Un esguince en el cerebro
Alfredo Gómez Cerdá.
Ilustraciones: Francesc Rovira,
Edebé, 2016.
Un esguince en el cerebro es una metáfora paródica de lo que puede suceder si seguimos confundiendo lo esencial con lo superfluo. Hay mucho de postureo en nuestra sociedad, en nuestra forma de vivir más pendiente del tener que del ser. No es la primera vez que Alfredo Gómez Cerdá nos da un toque de atención al respecto.
El protagonista del relato es un niño cuyos padres, pensando que lo quieren mucho, lo han rodeado, desde la cuna, de toda clase de objetos electrónicos. La visión humanista o humanizante se ha perdido y, en su lugar, hay consolas y televisores por doquier y ordenadores y móviles y todo armatoste que tenga teclas y pueda conectarse.
Piensan los padres de Godofredo que están criando a un ser superdotado y no entienden que en el colegio no lo sepan detectar.

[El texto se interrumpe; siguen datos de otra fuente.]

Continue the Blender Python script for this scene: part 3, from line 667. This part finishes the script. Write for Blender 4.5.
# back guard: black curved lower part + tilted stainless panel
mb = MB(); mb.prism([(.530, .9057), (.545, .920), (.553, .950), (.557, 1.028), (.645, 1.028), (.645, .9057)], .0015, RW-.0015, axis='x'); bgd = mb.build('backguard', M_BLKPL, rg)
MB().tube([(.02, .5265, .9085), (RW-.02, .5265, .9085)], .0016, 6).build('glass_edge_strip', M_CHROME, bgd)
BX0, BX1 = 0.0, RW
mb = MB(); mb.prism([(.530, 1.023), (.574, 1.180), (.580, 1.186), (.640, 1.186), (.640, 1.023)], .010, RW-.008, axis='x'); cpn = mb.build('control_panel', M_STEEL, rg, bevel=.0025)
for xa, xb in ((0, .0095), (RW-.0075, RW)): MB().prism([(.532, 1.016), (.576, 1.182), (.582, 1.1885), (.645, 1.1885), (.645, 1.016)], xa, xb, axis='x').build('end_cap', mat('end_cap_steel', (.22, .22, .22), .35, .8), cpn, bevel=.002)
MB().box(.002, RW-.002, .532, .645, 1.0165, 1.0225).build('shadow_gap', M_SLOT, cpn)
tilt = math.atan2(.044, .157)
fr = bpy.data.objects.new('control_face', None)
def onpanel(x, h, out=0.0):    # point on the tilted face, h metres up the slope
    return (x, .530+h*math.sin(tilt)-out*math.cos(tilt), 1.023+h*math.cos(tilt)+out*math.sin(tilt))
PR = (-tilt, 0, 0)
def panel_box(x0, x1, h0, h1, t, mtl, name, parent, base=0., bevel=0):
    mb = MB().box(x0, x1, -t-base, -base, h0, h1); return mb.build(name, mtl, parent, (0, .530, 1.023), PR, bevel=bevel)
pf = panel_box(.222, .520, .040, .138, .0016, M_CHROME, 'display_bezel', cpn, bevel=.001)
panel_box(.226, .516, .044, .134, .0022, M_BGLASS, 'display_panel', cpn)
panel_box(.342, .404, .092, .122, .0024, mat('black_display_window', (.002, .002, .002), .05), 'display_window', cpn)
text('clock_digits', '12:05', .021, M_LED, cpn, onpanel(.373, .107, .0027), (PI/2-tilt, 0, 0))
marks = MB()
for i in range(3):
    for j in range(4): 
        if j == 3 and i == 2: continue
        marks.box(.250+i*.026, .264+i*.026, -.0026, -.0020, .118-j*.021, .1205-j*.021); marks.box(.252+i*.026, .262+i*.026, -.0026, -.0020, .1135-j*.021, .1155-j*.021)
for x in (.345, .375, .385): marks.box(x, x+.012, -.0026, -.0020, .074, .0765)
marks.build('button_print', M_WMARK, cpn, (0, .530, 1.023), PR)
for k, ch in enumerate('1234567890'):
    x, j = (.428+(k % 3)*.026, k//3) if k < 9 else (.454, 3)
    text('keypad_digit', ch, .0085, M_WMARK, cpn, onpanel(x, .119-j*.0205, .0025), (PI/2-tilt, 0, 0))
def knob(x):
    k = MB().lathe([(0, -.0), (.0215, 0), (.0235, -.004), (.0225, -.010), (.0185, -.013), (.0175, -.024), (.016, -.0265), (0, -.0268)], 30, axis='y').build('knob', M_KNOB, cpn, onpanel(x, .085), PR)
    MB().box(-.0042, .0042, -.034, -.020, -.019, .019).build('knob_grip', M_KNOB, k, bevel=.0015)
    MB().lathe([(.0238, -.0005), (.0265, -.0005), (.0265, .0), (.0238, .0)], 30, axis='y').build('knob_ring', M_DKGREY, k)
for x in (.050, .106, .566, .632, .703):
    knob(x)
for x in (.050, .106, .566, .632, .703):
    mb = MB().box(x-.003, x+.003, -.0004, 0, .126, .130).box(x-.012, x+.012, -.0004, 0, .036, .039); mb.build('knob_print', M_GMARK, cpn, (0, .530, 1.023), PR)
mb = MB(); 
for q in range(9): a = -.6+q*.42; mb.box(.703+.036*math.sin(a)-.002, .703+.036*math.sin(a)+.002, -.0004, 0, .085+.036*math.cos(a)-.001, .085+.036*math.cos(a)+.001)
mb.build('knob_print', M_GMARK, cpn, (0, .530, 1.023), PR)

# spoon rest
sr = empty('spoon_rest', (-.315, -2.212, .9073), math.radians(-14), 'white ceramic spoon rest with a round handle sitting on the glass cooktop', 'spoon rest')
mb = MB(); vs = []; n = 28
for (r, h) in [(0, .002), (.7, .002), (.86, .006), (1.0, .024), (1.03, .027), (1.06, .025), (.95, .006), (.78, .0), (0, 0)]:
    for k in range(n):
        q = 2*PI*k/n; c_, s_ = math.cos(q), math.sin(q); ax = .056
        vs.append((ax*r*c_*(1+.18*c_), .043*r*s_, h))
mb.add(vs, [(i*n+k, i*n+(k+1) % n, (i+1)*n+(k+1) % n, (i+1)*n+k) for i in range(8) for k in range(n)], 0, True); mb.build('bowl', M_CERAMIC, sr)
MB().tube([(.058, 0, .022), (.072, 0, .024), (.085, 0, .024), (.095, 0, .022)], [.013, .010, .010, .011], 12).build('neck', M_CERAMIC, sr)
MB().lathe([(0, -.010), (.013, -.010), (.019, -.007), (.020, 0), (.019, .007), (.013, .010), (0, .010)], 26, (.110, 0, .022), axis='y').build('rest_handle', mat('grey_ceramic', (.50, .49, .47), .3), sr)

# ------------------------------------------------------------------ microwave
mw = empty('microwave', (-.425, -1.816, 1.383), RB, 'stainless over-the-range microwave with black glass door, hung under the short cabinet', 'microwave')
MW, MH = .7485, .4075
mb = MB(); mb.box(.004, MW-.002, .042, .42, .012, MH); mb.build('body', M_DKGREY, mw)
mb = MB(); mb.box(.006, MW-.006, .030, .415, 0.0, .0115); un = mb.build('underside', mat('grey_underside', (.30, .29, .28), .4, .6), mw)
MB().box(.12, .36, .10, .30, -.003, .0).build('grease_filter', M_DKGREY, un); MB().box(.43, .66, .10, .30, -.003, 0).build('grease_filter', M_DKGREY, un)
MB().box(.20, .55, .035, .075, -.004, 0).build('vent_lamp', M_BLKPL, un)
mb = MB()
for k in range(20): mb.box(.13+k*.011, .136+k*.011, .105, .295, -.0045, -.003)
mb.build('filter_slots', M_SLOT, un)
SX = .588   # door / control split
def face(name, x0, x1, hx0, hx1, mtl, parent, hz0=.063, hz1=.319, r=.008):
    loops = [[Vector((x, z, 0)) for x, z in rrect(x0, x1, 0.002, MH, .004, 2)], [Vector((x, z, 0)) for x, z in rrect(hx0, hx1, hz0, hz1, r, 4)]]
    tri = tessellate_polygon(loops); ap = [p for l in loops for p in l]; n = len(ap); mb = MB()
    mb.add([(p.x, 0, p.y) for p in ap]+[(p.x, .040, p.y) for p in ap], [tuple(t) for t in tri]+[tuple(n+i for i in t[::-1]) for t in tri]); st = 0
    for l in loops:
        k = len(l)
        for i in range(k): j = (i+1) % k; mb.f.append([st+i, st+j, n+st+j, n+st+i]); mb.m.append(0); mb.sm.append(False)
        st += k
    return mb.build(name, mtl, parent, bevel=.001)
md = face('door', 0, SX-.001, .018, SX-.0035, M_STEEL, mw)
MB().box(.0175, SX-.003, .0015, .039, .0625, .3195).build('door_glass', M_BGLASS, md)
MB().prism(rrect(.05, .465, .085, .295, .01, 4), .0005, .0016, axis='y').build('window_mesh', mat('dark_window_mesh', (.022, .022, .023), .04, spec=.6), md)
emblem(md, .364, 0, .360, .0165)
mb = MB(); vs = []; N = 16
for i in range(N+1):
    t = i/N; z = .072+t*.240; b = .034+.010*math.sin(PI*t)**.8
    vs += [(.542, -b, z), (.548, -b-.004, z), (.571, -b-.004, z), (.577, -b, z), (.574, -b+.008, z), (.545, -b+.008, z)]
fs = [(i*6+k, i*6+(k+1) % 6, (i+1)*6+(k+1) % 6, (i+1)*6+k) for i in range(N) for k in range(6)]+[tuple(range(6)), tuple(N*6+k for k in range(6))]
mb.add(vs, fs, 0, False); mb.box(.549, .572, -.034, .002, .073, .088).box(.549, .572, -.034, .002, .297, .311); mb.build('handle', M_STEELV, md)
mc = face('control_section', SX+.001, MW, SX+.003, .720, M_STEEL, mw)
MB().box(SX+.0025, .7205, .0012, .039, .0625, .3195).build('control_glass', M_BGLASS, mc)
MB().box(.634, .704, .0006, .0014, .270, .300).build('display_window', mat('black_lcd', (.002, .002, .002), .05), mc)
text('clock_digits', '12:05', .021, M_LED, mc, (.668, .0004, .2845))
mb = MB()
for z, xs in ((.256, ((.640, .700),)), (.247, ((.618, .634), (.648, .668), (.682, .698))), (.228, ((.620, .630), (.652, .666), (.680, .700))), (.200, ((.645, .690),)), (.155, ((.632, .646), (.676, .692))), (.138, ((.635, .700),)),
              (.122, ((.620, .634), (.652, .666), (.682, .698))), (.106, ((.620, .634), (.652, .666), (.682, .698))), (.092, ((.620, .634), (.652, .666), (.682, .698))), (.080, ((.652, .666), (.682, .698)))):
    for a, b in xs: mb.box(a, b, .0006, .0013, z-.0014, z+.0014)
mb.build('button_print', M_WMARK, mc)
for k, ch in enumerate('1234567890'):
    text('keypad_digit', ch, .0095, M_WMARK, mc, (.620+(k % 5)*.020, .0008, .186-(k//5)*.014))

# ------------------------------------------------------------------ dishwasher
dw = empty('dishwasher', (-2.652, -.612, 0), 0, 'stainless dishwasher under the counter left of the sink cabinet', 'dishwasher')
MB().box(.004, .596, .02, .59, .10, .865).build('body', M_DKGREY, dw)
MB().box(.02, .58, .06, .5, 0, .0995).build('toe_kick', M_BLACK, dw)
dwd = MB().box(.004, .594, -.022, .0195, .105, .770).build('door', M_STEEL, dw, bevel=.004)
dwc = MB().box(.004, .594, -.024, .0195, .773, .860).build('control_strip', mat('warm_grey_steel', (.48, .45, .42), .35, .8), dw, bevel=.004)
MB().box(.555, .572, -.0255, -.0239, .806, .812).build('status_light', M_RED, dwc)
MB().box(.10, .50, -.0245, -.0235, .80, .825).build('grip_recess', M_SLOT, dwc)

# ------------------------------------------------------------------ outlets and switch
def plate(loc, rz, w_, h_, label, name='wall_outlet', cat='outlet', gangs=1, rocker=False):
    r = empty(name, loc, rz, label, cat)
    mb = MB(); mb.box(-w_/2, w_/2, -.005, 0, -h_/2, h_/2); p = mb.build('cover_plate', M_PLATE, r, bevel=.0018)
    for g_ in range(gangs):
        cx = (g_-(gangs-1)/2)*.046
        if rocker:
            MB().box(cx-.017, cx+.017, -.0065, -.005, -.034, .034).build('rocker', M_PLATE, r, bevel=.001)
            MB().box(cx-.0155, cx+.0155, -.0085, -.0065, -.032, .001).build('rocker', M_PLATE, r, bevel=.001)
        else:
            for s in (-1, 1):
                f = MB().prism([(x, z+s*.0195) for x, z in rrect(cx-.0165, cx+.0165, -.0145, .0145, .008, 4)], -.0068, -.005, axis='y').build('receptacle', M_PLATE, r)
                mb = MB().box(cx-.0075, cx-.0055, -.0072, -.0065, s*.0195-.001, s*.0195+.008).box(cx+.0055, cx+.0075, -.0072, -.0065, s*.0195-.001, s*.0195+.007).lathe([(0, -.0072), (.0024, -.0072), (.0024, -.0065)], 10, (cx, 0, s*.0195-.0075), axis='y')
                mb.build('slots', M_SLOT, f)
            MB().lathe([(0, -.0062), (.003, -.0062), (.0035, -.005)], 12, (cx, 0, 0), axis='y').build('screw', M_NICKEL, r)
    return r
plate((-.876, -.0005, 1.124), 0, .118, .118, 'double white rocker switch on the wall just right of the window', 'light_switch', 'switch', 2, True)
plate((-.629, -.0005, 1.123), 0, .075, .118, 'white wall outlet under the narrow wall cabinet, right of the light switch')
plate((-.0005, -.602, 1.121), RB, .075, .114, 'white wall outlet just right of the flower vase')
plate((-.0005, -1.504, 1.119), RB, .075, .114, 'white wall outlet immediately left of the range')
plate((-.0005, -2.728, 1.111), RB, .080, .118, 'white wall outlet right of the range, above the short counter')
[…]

Todo va bien hasta que la profesora del niño tiene una idea, diríamos que subversiva. Pretende que todos lean un libro. Los padres de Godofredo se indignan y ponen el grito en el cielo, aunque acaban comprándolo, pero con todas las precauciones. El niño lo lee casi como si estuviera haciendo algo prohibido y los padres lo observan como a un bicho raro. La ironía, fina y recurrente, aparece en todo momento en las distintas situaciones que se describen en la novela.
Un buen día, Godofredo siente dolores de cabeza y, tras muchas pruebas, a cual más extraña, se le detecta un esguince en el cerebro. Sí, en el cerebro. No en la rodilla o en la pierna o en el brazo, que sería lo más común, sino en el cerebro. Los padres amenazan a la profesora y el niño, mientras, trata de encontrar soluciones. Y las encuentra, pero eso deberá averiguarlo el lector.
El caso es que el cerebro, si no se alimenta convenientemente, corre el riesgo de atrofiarse o de, como le ocurre al protagonista, sufrir un esguince. Eso sí, hay aún remedio, pero, como tardemos en aplicarlo, todos acabaremos con el cerebro enfermo. O, si no, al tiempo.
Un esguince en el cerebro está escrito en clave de humor, como hemos dicho, pero contiene una carga crítica que solo con humor e ironía se puede formular. Los personajes y las situaciones se exageran y rozan el esperpento, pero eso nos permite que nos distanciemos y observemos a los personajes con curiosidad y pasmo y, por qué no, cierto miedo ya que, de seguir así, como decíamos, habrá pronto muchos padres que, como los de Godofredo, prefieran la tecnología a los libros. Es más, y eso si no que da miedo, quizá ya los haya.
El relato se destina a niños a partir de 10 años, pero haremos bien en leerlo los mayores. Se estructura en 13 capítulos y se narra en tercera persona de una manera ágil y vivaz. Los diálogos son certeros y los pensamientos de los personajes nos permiten entender mucho mejor la historia. Las ilustraciones de Francesc Rovira, por su parte, humanizan a Godofredo y nos lo muestran como un niño normal, pese a la influencia de sus padres.
En definitiva, un libro punzante, crítico, divertido y que da pie, sin decirlo expresamente, a muchos debates. Sea como sea, la lectura se salva y sobrevive a tanta tontería y sinrazón.